** START SOURCE DATA **

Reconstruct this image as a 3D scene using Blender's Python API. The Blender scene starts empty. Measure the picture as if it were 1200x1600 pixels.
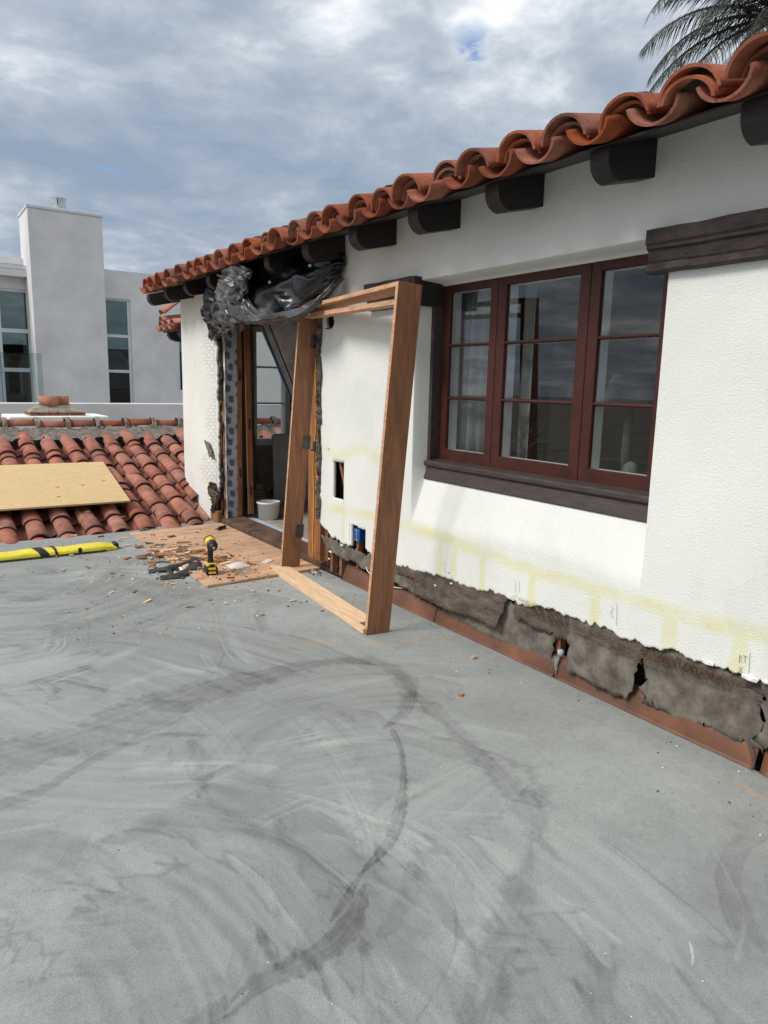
import bpy, bmesh, math, random
import numpy as np
from mathutils import Vector, Matrix

S = bpy.context.scene
col = S.collection
random.seed(7); rng = np.random.default_rng(7)
R_ = math.radians

# ---------------------------------------------------------------- camera
F = 1109.0; EYE = 1.5
u_ = np.array([-758/F, 215/F, -1.0]); u_ /= np.linalg.norm(u_)
w_ = np.array([1673/F, 160/F, -1.0]); w_ -= u_*(w_@u_); w_ /= np.linalg.norm(w_)
up_ = np.cross(w_, u_)
ROT = np.stack([w_, u_, up_])                     # world = ROT @ cam
CAM = np.array([0, 0, EYE])
cd = bpy.data.cameras.new('camera'); cam = bpy.data.objects.new('camera', cd); col.objects.link(cam)
M = Matrix([list(ROT[i]) + [CAM[i]] for i in range(3)] + [[0, 0, 0, 1]])
cam.matrix_world = M
cd.sensor_fit = 'VERTICAL'; cd.sensor_height = 36; cd.lens = F/1600*36
cd.clip_start = .05; cd.clip_end = 2000
S.camera = cam
S.render.resolution_x = 768; S.render.resolution_y = 1024

# ---------------------------------------------------------------- light
SUN = Vector((-.70, .10, .72)).normalized()       # towards the sun
elev = math.asin(SUN.z); azim = math.atan2(SUN.x, SUN.y)
world = bpy.data.worlds.new('World'); S.world = world; world.use_nodes = True
nt = world.node_tree; nt.nodes.clear()
def N(t, **k):
    n = nt.nodes.new(t)
    for a, b in k.items(): setattr(n, a, b)
    return n
L = lambda a, b: nt.links.new(a, b)
out = N('ShaderNodeOutputWorld'); bg = N('ShaderNodeBackground'); bg.inputs[1].default_value = .10
sky = N('ShaderNodeTexSky', sky_type='NISHITA', sun_disc=False, sun_elevation=elev, sun_rotation=azim)
tc = N('ShaderNodeTexCoord'); sx = N('ShaderNodeSeparateXYZ'); L(tc.outputs['Generated'], sx.inputs[0])
def mth(op, a, b=None, c=None, clamp=False):
    n = N('ShaderNodeMath', operation=op, use_clamp=clamp)
    for i, v in enumerate((a, b, c)):
        if v is None: continue
        if hasattr(v, 'links'): L(v, n.inputs[i])
        else: n.inputs[i].default_value = v
    return n.outputs[0]
GAP = tuple((lambda d: d/np.linalg.norm(d))(ROT @ np.array([(738-600)/F, (800-78)/F, -1.0])))   # a small blue gap in the cloud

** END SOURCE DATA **

WHAT IS REQUIRED – Copy out every line of the listing that contains the string "scene".

WRITTEN SOLUTION –
Reconstruct this image as a 3D scene using Blender's Python API. The Blender scene starts empty. Measure the picture as if it were 1200x1600 pixels.
S = bpy.context.scene